I’m writing two stories right now. The first publishes in October for Redbud Writers Guild. It’s about the freedom found in limitation. The second is for Joyful Life Magazine, about planting your feet deeply in the fields in which you stand. It publishes in November.

For weeks now, I’ve been journaling about what it means for us to gather up, to harvest. And as I write both stories, the words from my journal can’t help but find their way onto the pages, about how setting our sights only on a harvest of success or notoriety or growing the kid or writing the book will leave us lacking and longing when all is said and done. There is more to our purpose than what we produce, so much more than the career or carpool line or eloquent things we share with others on any platform.

Today, though, I’m thinking about the fields themselves, how they must trust the work of the one tending to them as they are considered,  tilled, turned over, cultivated, planted, protected, watered…and rested.

And I can’t help but think about the people placed in our lives, for a season or for a lifetime.

“You have created a safe place for me. I can be vulnerable with you.”

I remember when those words were spoken. The world where they found their breath was marked by dirt roads and plastic sheeting doorways, meals that don’t come often enough, day labor that lasts until dark, and the hope of electricity—someday. In worlds like that, safety is a unifier, a grace-giver, a great believer in better days. Broken fragments of our souls are put back together again.

Today, I am longing for that world as I look at the world around me. A world of creature comforts in which everything still feels fragmented. And I wonder what might happen if we simply took the time to consider the field in which we stand.

There is no greater way to love than to give your life for your friends. John 15:13

First-world freedoms can turn into prisons when we forget to be safe places.

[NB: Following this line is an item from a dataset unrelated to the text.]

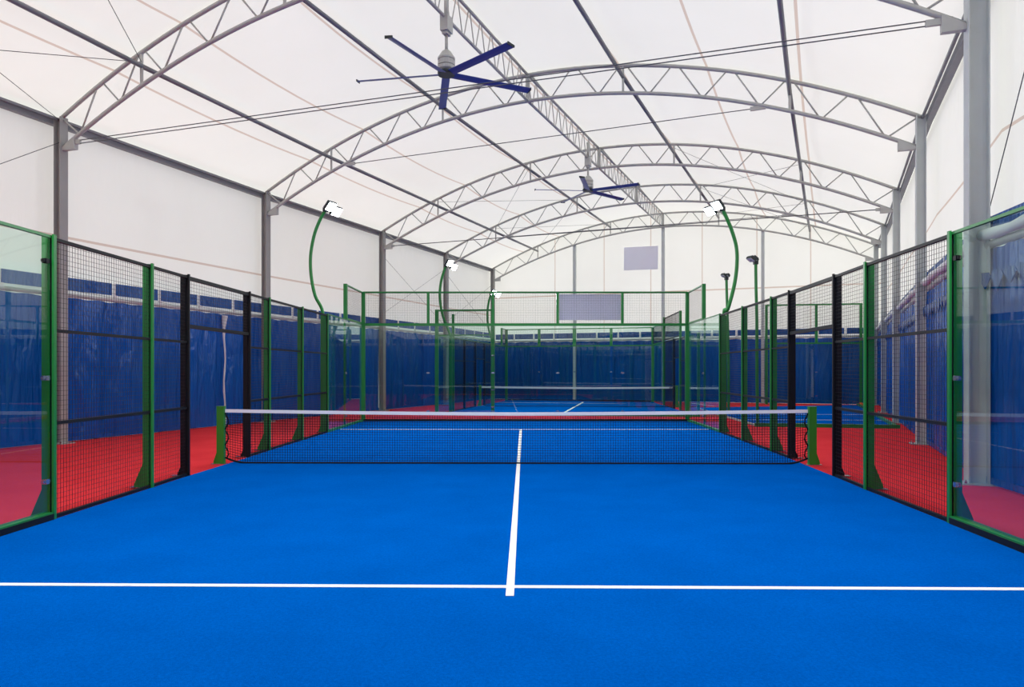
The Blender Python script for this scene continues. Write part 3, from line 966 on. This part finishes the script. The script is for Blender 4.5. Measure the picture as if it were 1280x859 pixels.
# left side
t = thing('court_fence', 'left side fence of the back court with black mesh and open doorway', 'fence', NLc, 'fences of the back court')
o = Vector((-1,0,0)); dL = (FLc-NLc).normalized()
def simple_post(t, c, ax, z1, material, w=.07, z0=0., name='fence_post'):
    m = MB(); m.obox(c, ax, w, .09, z0, z1); return part(name, m, material, t)
pL = lambda x: NLc.lerp(FLc, u_at(NLc, FLc, x))
q565, q581, q594, q604, q613, q627 = pL(566.5), pL(580.5), pL(594), pL(605.5), pL(617), pL(627)
simple_post(t, q565, dL, H4, GREEN, .08)
for q in (q581, q594, q604): simple_post(t, q, dL, H3, BLACK, .10)
simple_post(t, q613, dL, H3, GREEN); simple_post(t, q627, dL, H4, GREEN, .09, H3-.02, 'upper_post')
glass(t, NLc+dL*.05, q565-dL*.04, .06, H3)
for a, c in ((q565,q581),(q581,q594),(q604,q613)): mesh_panel(t, a, c, 0, H3, (1.0,1.95), cell=.075, wt_=.006)
mesh_panel(t, q594, q604, 2.05, H3, (), cell=.075, wt_=.006)
glass(t, q613+dL*.04, FLc-dL*.05, .06, H3)
m = MB(); m.beam(up(NLc,H3), up(FLc,H3), .04, .04); part('top_rail', m, GREEN, t)
mesh_panel(t, q627, FLc, H3, H4, (), cell=.075, wt_=.006, material=GREEN)
# right side
t = thing('court_fence', 'right side fence of the back court, black mesh with narrow doorway', 'fence', NRc, 'fences of the back court')
dR = (FRc-NRc).normalized()
pR = lambda x: NRc.lerp(FRc, u_at(NRc, FRc, x))
r830, r843, r850, r856 = pR(830), pR(842.5), pR(850.5), pR(857.5)
simple_post(t, r830, dR, 3.95, GREEN, .12)
simple_post(t, r843, dR, 2.88, BLACK, .10); simple_post(t, r850, dR, 3.9, GREEN, .09); simple_post(t, r856, dR, 2.88, BLACK, .10)
simple_post(t, NRc, dR, 2.88, GREEN, .1)
mesh_panel(t, r830, r843, 0, 2.85, (1.0,1.95), cell=.075, wt_=.006)
mesh_panel(t, r843, r850, 2.05, 2.85, (), cell=.075, wt_=.006)
mesh_panel(t, r850, r856, 0, 2.85, (1.0,1.95), cell=.075, wt_=.006)
mesh_panel(t, r850, r830, 2.9, 3.9, (), cell=.075, wt_=.006)
glass(t, NRc+dR*.06, r856-dR*.05, .06, 2.85)
glass(t, r830+dR*.06, FRc-dR*.06, .06, H3)
m = MB(); m.beam(up(r830,H3+.02), up(FRc,H3+.02), .05, .05); part('top_rail', m, GREEN, t)
mesh_panel(t, r830, FRc, H3, H4, (), cell=.075, wt_=.006, material=GREEN)
# far end
t = thing('court_fence', 'far end fence of the back court, low glass with raised green mesh', 'fence', FLc, 'fences of the back court')
dB = (FRc-FLc).normalized()
uB = lambda x: FLc.lerp(FRc, u_at(FLc, FRc, x))
js = [FLc, uB(674), uB(718), uB(764), FRc]
for k, q in enumerate(js):
    simple_post(t, q, dB, H4, GREEN, .17 if k in (2,) else .13, 0 if k in (0,4) else H3-.02, 'corner_post' if k in (0,4) else 'upper_post')
for k in range(4):
    glass(t, js[k]+dB*.06, js[k+1]-dB*.06, .06, H3)
    mesh_panel(t, js[k], js[k+1], H3, H4, (), cell=.075, wt_=.005, material=GREEN, frame=False)
    if k: clamp(t, js[k], dB, 1.5)
for z, h in ((H3,.06),(H4-.02,.05)):
    m = MB(); m.beam(up(FLc,z), up(FRc,z), .05, h); part('cross_rail', m, GREEN, t)
m = MB(); m.beam(up(FLc,.05), up(FRc,.05), .05, .07); part('bottom_channel', m, BLACK, t)
# near left corner piece
t = thing('court_fence', 'near left corner piece of the back court, glass under raised mesh between two green posts', 'fence', NLc, 'fences of the back court')
dN = (NRc-NLc).normalized()
n2 = NLc.lerp(NRc, u_at(NLc, NRc, 616))
simple_post(t, NLc, dN, H4, GREEN, .12); simple_post(t, n2, dN, H4, GREEN, .12)
glass(t, NLc+dN*.07, n2-dN*.07, .06, H3)
mesh_panel(t, NLc, n2, H3, H4, (), cell=.075, wt_=.004, frame=False, material=GREEN)
m = MB(); m.beam(up(NLc,H4-.03), up(n2,H4-.03), .05, .06); m.beam(up(NLc,H3), up(n2,H3), .05, .04); part('cross_rail', m, GREEN, t)
for z in (.3,.9,1.5,2.1): clamp(t, n2-Vector((0,.06,0)), dN, z)
# its net
NA, NB_ = at(600.2,28.5), at(846,29.4)
net_post(NA, -1, .93, 'small green net post at the left end of the back net', .11)
net_post(NB_, 1, .93, 'small green net post at the right end of the back net', .11)
dd = (NB_-NA).normalized()
court_net(NA+dd*.07, NB_-dd*.07, .88, .85, 'far black net with white band across the back court', .06, .006, .075, False)

# masts of the back court
s = 33.2
mast('curved green mast with lit floodlights, nearer of two left of back court',
     [px(563,516,s,.1), px(563,440,s,.1), px(562.5,419,s), px(556,402,s), px(551.3,385,s), px(549.8,367,s), px(552,349,s), px(557.5,332,s)],
     [(.16,-.16,.06),(.3,.12,-.05)], (.8,-.5,-.6), True, .05)
s = 26.4
mast('small curved green mast with lit floodlights, farther of two left of back court',
     [px(616,504,s,.1), px(616,445,s,.1), px(615.5,428,s), px(611,412,s), px(609.3,395,s), px(610.5,380,s), px(613.5,368,s)],
     [(.14,-.16,.05),(.34,.1,-.03)], (.8,-.5,-.6), True, .05)

# ------------------------------------------------------------------ right hand court
c_nl, c_nr = fl(945,533.0), fl(1121,535.6)
c_fr, c_fl = fl(1072,506.5), fl(868,510.0)
t = thing('court_turf', 'blue turf of the right hand court seen through the right fence', 'turf', (c_nl+c_fr)/2, 'court turfs')
b = MB(); b.prism([c_nl, c_nr, c_fr, c_fl], (0,0,.012)); part('turf_carpet', b, TURF, t)
for y in (518.3, 525.3):
    p, q = fl(925+ (y-518)*1.4, y), fl(1108, y+.6)
    b = MB(); b.beam(up(p,.014), up(q,.014), .06, .003); part('court_line', b, LINE, t)
t = thing('court_kerb', 'low green kerb round the near edge of the right hand court', 'kerb', c_nl, 'court kerbs')
b = MB(); b.beam(up(c_nl-Vector((.05,.05,0)),.05), up(c_nr-Vector((-.05,.05,0)),.05), .12, .1); part('kerb_front', b, GREEN, t)
b = MB(); b.beam(up(c_nr,.04), up(c_fr,.04), .1, .08); part('kerb_side', b, GREEN, t)
b = MB(); b.beam(up(c_nl,.03), up(c_fl,.03), .06, .05); part('kerb_side', b, RAIL, t, label='pale kerb')
t = thing('court_fence', 'far glass fence of the right hand court with green rails', 'fence', fl(960,506), 'fences of the right court')
sF = 26.8
fa, fb = at(958,sF), at(1076,sF+.6)
dF = (fb-fa).normalized()
zt = zof(381,sF); zm = zof(429.5,sF)
fm = fa.lerp(fb, (1021-958)/118)
for q, z0, z1 in ((fa,0,zt),(fm,zm,zt),(fb,0,zt)): simple_post(t, q, dF, z1, GREEN, .11, z0)
for z in (zt-.03, zm):
    m = MB(); m.beam(up(fa,z), up(fb,z), .05, .07); part('cross_rail', m, GREEN, t)
for a, c in ((fa,fm),(fm,fb)):
    glass(t, a+dF*.06, c-dF*.06, .05, zm-.03)
    mesh_panel(t, a, c, zm, zt, (), cell=.09, wt_=.004, frame=False, material=GREEN)
clamp(t, fm, dF, 1.5); clamp(t, fm, dF, .4)
s = 43.6
mast('straight green mast with unlit lamp standing on the right court kerb',
     [px(947,531,s), px(946.3,470,s), px(946,400,s), px(945,360,s), px(944.6,328,s)],
     [(-.16,-.05,.06),(-.05,.05,.08)], (-.5,-.2,-.85), False, .046, .22)
s = 35.0
mast('short green mast with unlit lamp, behind the right lit mast of front court',
     [px(911,518,s), px(910.5,450,s), px(909.5,400,s), px(908.5,370,s), px(908,348,s)],
     [(-.12,0,.08),(.03,.03,.08)], (-.5,-.3,-.8), False, .05, .15)
b = MB()
for k in range(1): b.lathe(fl(1076.5+k*2.2,507)+Vector((0,0,.0)), [(.15,.0),(.15,.03),(.06,.12),(.03,.13)], 10)
single('marker_cone', b, ORANGE, 'small orange training cone on the floor by the far end of the right hand court', 'cone')

# ------------------------------------------------------------------ ceiling fans
def fan(c, ztop, zhub, base_deg, R, lab):
    t = thing('ceiling_fan', lab, 'ceiling fan', up(c,zhub), 'large five blade ceiling fans')
    m = MB(); m.tube([up(c,ztop+.5), up(c,ztop+.02)], .05, 10); part('hanger_tube', m, FANGREY, t, smooth=True)
    m = MB(); m.obox(c, AX, .26, .17, ztop-.28, ztop+.03); m.obox(c, AX, .18, .11, ztop-.34, ztop-.28)
    part('clamp_box', m, FANGREY, t)
    m = MB(); m.tube([up(c,ztop-.3), up(c,zhub+.45)], .032, 10); part('down_rod', m, FANGREY, t, smooth=True)
    m = MB(); m.lathe(up(c,zhub), [(.13,.07),(.17,.10),(.175,.16),(.155,.165),(.155,.175),(.175,.18),(.175,.26),(.16,.265),(.16,.29),(.175,.295),(.175,.33),(.09,.46),(.05,.49)], 20)
    part('motor', m, FANGREY, t)
    m = MB(); m.lathe(up(c,zhub), [(.17,-.02),(.18,.02),(.18,.05),(.13,.07)], 20); hb = part('hub', m, LAMP_BODY, t)
    for k in range(5):
        a = math.radians(base_deg + 72*k); d = Vector((math.cos(a), math.sin(a), 0)); n = Vector((-d.y,d.x,0))
        w = .085; tilt = -.022
        m = MB()
        prof = [(-w,-tilt-.006),(0,-.014),(w,tilt-.004),(w,tilt+.004),(0,.012),(-w,-tilt+.006)]
        p0 = up(c,zhub)+d*.14
        m.prism([p0+n*x+Vector((0,0,z)) for x,z in prof], d*(R-.14)+Vector((0,0,-.01)))
        bl = part('blade', m, FANBLUE, t)
        m = MB(); e = up(c,zhub)+d*R+Vector((0,0,-.01))
        m.prism([e+n*x+Vector((0,0,z)) for x,z in ((-w,-.015),(w,-.03),(w,.01),(-w,.04))], d*.018)
        part('blade_tip', m, LAMP_BODY, bl)
def ridge_at(x):
    best = None
    for i in range(2,6):
        p, q = trp(i,.5), trp(i+1,.5); k = (x-640)/F
        u = (k*p.y-p.x)/((q.x-p.x)-k*(q.y-p.y))
        if -.001 <= u <= 1.001: return p.lerp(q,u)
p = ridge_at(558); s = F/p.y
fan(up(p,0), p.z-DEPTH, zof(93,s), -46, 1.88, 'near ceiling fan with five navy blades at the top of the photo')
p = ridge_at(735); s = F/p.y
fan(up(p,0), p.z-DEPTH, zof(238.5,s), -30, 1.75, 'far ceiling fan, smaller in view, hung before the third arch')

for m in bpy.data.materials: m.use_fake_user = False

When we forget that our purpose is life lived fully and poured out liberally. When we forget that the greatest way we can serve is to be a servant, the greatest way to know love is to love well and the greatest love we can give is to lay down our lives for the people placed in our lives. To not regard ourselves but, rather, to regard them. Like a farmer, to consider them—to view carefully and thoughtfully, to regard, to bear in mind and make allowance for…

Yes, safety can be a unifier, a grace-giver, a great believer in better days. We need to be put back together, friends, no matter where our world might find us. I pray for third-world love in this first-world life. I pray to be a considerate farmer in this field in which I’m planted, to let that field gain trust that it’s hope I long to see harvested. I pray to be a safe place. I pray the same for you.